### WORK REQUIRED:
Output every line below exactly.

(Scenes as source code)
+---+

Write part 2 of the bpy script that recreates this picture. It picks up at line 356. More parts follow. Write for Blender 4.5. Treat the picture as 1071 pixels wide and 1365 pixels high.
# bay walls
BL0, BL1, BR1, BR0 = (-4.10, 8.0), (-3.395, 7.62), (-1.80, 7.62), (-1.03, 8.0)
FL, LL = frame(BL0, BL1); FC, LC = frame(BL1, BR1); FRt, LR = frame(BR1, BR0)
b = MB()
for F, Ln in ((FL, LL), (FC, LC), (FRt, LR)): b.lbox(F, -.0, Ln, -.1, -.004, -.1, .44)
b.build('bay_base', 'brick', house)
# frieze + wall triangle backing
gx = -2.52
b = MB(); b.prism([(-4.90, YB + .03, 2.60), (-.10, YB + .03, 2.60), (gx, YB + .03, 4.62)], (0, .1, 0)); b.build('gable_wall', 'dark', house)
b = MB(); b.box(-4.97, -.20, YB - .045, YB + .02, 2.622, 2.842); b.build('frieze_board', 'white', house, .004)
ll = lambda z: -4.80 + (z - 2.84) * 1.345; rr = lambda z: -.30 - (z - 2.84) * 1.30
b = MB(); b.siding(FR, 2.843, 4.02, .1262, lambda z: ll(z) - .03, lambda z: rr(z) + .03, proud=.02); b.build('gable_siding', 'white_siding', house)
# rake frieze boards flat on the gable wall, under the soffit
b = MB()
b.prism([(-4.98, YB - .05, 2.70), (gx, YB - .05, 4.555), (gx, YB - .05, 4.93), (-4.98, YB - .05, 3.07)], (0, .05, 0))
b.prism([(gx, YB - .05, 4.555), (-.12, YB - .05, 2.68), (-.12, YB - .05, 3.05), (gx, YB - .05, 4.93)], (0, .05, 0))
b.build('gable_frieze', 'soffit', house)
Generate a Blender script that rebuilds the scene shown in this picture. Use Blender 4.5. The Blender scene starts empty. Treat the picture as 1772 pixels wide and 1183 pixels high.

+---+

### THE OUTPUT:
Write part 2 of the bpy script that recreates this picture. It picks up at line 356. More parts follow. Write for Blender 4.5. Treat the picture as 1071 pixels wide and 1365 pixels high.
# bay walls
BL0, BL1, BR1, BR0 = (-4.10, 8.0), (-3.395, 7.62), (-1.80, 7.62), (-1.03, 8.0)
FL, LL = frame(BL0, BL1); FC, LC = frame(BL1, BR1); FRt, LR = frame(BR1, BR0)
b = MB()
for F, Ln in ((FL, LL), (FC, LC), (FRt, LR)): b.lbox(F, -.0, Ln, -.1, -.004, -.1, .44)
b.build('bay_base', 'brick', house)
# frieze + wall triangle backing
gx = -2.52
b = MB(); b.prism([(-4.90, YB + .03, 2.60), (-.10, YB + .03, 2.60), (gx, YB + .03, 4.62)], (0, .1, 0)); b.build('gable_wall', 'dark', house)
b = MB(); b.box(-4.97, -.20, YB - .045, YB + .02, 2.622, 2.842); b.build('frieze_board', 'white', house, .004)
ll = lambda z: -4.80 + (z - 2.84) * 1.345; rr = lambda z: -.30 - (z - 2.84) * 1.30
b = MB(); b.siding(FR, 2.843, 4.02, .1262, lambda z: ll(z) - .03, lambda z: rr(z) + .03, proud=.02); b.build('gable_siding', 'white_siding', house)
# rake frieze boards flat on the gable wall, under the soffit
b = MB()
b.prism([(-4.98, YB - .05, 2.70), (gx, YB - .05, 4.555), (gx, YB - .05, 4.93), (-4.98, YB - .05, 3.07)], (0, .05, 0))
b.prism([(gx, YB - .05, 4.555), (-.12, YB - .05, 2.68), (-.12, YB - .05, 3.05), (gx, YB - .05, 4.93)], (0, .05, 0))
b.build('gable_frieze', 'soffit', house)
Generate a Blender script that rebuilds the scene shown in this picture. Use Blender 4.5. The Blender scene starts empty. Treat the picture as 1772 pixels wide and 1183 pixels high.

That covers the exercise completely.